<<<<

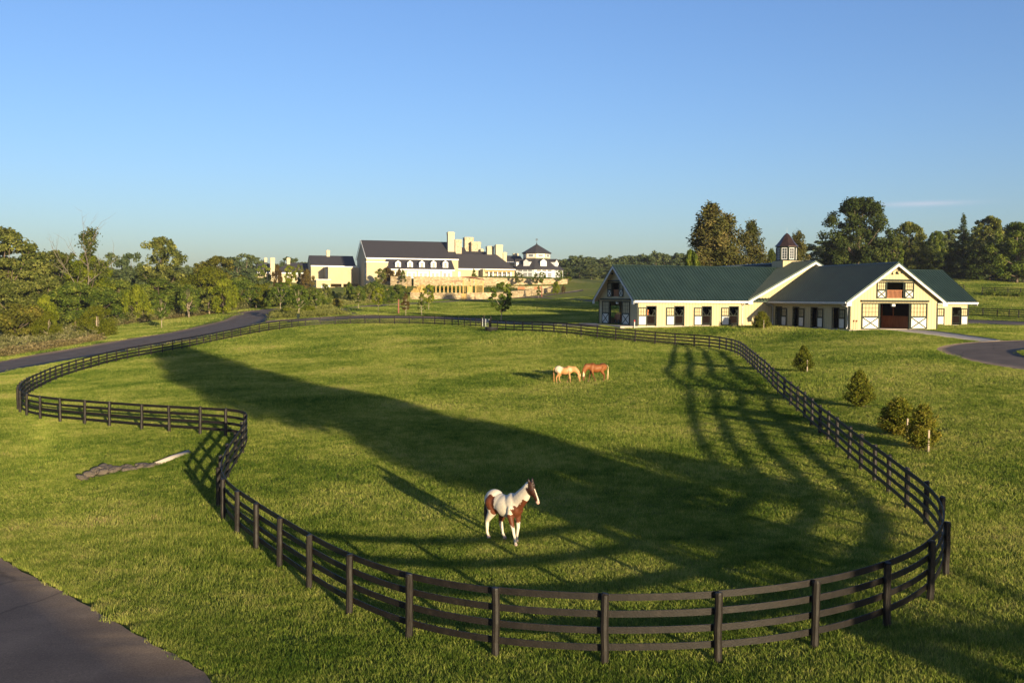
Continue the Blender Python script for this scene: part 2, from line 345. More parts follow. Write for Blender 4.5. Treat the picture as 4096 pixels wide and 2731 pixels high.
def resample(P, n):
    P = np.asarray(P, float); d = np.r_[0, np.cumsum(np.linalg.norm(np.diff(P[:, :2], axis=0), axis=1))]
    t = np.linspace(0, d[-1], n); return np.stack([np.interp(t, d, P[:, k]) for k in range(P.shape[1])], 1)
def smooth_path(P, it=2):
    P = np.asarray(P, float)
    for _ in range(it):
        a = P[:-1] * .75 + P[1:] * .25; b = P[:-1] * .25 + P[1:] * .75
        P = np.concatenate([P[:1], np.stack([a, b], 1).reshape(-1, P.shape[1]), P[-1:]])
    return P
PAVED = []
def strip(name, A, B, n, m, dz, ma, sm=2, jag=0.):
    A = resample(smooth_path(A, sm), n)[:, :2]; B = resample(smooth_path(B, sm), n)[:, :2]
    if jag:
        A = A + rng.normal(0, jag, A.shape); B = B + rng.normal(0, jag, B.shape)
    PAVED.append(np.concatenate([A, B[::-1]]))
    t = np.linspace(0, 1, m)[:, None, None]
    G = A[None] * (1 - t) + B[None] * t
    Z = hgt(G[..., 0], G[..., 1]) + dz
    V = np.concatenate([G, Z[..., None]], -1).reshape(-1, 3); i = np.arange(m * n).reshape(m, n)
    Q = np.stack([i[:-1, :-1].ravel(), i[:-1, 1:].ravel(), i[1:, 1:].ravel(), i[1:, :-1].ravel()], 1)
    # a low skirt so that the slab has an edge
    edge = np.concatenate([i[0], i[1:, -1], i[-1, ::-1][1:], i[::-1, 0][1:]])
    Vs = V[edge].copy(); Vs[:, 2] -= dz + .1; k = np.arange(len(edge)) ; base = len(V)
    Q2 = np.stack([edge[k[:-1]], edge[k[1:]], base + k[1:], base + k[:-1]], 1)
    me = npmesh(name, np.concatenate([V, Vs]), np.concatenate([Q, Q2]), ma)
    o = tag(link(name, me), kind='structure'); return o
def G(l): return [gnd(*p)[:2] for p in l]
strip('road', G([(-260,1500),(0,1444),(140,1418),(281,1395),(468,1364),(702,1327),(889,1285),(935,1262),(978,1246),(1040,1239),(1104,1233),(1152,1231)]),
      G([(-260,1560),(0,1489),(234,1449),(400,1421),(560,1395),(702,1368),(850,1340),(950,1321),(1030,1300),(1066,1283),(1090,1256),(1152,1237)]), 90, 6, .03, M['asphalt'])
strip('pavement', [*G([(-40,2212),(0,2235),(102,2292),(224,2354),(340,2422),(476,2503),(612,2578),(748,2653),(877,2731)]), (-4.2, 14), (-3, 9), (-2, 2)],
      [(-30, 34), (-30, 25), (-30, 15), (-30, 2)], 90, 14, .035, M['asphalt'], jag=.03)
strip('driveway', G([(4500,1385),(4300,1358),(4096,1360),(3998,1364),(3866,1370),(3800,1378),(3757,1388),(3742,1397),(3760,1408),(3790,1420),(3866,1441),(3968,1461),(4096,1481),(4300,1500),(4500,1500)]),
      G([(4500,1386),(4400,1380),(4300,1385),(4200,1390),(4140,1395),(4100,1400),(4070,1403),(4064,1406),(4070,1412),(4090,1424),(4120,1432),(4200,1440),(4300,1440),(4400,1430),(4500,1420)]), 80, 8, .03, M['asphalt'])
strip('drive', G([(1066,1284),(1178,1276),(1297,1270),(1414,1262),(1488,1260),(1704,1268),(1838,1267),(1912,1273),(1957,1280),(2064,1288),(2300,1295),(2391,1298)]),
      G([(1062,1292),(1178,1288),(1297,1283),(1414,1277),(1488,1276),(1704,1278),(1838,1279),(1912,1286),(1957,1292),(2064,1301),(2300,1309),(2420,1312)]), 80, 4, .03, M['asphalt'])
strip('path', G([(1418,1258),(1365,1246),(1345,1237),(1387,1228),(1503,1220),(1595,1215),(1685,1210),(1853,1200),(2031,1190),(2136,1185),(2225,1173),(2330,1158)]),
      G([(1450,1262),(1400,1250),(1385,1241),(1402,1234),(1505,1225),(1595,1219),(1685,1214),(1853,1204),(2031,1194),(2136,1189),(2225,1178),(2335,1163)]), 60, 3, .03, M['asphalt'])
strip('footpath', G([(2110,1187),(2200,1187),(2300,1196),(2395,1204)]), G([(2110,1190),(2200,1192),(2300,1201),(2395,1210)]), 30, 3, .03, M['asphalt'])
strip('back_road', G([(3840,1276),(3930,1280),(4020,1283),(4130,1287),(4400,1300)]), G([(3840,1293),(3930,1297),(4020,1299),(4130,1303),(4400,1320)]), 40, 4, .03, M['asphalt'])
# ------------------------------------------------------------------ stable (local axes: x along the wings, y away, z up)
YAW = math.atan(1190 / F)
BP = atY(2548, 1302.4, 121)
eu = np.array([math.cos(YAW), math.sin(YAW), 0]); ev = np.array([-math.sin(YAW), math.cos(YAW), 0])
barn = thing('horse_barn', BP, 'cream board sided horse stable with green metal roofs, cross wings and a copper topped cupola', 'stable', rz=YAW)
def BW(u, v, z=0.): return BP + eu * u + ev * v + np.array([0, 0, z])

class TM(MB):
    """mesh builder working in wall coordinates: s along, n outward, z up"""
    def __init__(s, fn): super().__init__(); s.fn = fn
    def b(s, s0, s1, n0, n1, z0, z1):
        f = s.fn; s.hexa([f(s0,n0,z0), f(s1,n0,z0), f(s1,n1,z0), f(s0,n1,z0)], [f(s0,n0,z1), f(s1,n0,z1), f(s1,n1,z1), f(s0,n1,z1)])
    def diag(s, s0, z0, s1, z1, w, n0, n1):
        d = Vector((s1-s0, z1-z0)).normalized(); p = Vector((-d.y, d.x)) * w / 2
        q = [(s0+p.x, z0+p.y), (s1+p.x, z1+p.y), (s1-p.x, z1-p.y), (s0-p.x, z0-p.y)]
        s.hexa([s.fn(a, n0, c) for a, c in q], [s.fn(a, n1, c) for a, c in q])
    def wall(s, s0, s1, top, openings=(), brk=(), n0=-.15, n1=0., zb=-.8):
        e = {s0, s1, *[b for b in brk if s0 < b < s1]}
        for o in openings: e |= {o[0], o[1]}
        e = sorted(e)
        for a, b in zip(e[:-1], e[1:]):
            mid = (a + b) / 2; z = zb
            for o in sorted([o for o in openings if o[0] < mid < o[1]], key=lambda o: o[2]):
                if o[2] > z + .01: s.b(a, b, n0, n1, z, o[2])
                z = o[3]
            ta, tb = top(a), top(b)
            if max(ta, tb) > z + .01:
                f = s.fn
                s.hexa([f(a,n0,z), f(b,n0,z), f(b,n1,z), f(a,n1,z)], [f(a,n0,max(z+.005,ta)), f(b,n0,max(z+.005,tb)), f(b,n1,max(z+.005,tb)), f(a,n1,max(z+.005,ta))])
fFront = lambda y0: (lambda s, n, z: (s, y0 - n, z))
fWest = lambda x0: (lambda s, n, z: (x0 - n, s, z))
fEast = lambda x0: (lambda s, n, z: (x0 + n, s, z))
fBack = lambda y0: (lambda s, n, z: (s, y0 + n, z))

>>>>
<<<<

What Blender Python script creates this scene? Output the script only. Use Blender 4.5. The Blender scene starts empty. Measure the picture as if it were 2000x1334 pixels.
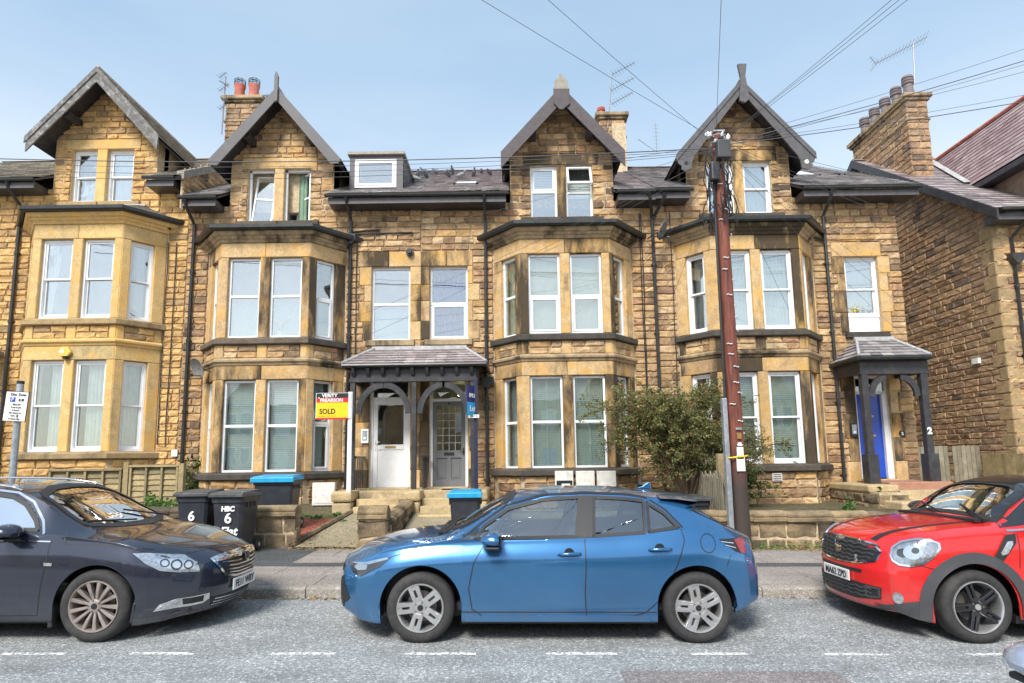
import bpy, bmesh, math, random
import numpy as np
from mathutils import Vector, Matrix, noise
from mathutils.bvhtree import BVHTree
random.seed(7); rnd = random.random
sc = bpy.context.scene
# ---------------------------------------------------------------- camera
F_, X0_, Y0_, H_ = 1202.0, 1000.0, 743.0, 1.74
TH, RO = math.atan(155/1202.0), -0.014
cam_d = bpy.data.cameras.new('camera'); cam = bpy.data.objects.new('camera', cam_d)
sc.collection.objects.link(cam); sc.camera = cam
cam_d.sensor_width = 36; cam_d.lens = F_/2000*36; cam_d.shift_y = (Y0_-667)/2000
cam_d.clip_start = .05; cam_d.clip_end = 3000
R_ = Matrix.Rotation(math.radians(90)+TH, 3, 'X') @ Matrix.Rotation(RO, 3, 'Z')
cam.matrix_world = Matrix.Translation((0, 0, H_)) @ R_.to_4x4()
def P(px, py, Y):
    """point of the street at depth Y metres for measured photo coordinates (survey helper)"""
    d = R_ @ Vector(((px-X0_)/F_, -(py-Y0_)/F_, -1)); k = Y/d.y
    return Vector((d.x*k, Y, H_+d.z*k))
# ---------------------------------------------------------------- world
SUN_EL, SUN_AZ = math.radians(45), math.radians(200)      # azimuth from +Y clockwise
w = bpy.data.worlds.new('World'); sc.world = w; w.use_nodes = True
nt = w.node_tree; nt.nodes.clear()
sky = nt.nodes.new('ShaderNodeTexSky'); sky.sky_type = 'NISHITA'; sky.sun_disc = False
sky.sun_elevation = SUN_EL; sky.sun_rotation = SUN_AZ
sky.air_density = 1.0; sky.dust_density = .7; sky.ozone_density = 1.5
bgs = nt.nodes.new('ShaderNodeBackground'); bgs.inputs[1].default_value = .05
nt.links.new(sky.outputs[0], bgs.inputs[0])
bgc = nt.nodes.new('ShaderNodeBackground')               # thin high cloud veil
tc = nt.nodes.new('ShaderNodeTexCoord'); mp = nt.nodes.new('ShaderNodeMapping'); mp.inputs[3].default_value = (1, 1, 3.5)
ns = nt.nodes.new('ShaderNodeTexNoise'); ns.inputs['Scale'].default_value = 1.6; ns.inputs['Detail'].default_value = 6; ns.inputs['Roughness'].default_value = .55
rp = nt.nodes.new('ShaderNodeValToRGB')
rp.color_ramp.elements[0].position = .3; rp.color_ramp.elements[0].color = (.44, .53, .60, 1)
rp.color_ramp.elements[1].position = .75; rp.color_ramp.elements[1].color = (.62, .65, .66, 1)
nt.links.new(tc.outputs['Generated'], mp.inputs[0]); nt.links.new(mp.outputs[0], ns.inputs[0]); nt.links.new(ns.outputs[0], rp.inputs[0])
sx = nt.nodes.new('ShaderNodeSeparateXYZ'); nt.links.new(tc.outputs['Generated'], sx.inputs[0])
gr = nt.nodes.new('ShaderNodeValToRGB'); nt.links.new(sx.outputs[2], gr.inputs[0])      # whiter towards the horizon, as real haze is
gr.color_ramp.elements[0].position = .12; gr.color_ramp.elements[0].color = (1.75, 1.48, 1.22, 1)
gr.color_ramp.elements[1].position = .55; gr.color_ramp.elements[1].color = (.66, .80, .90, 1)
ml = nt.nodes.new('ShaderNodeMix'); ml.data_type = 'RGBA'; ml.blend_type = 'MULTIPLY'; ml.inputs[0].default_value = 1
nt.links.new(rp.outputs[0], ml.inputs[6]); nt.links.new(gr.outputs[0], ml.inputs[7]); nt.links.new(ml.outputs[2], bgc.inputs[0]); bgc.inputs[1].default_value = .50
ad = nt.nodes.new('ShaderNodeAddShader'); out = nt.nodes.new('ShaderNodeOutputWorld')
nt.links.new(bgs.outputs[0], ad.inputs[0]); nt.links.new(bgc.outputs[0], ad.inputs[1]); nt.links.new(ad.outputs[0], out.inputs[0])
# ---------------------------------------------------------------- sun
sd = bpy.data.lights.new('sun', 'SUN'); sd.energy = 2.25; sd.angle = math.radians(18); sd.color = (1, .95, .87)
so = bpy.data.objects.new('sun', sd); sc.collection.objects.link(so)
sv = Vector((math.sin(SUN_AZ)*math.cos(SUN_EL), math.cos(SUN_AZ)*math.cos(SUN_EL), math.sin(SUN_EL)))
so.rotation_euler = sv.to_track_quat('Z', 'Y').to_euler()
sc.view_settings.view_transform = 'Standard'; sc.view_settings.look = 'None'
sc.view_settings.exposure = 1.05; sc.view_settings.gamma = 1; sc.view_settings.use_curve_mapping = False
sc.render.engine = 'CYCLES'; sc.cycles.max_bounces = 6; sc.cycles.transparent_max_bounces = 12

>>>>

Job ▸ Search the records above for the string "from". Copy every line that contains it.

Task answer ▸
Continue the Blender Python script for this scene: part 2, from line 345. More parts follow. Write for Blender 4.5. Treat the picture as 4096 pixels wide and 2731 pixels high.
from mathutils import Vector, Matrix, noise
from mathutils.bvhtree import BVHTree
SUN_EL, SUN_AZ = math.radians(45), math.radians(200)      # azimuth from +Y clockwise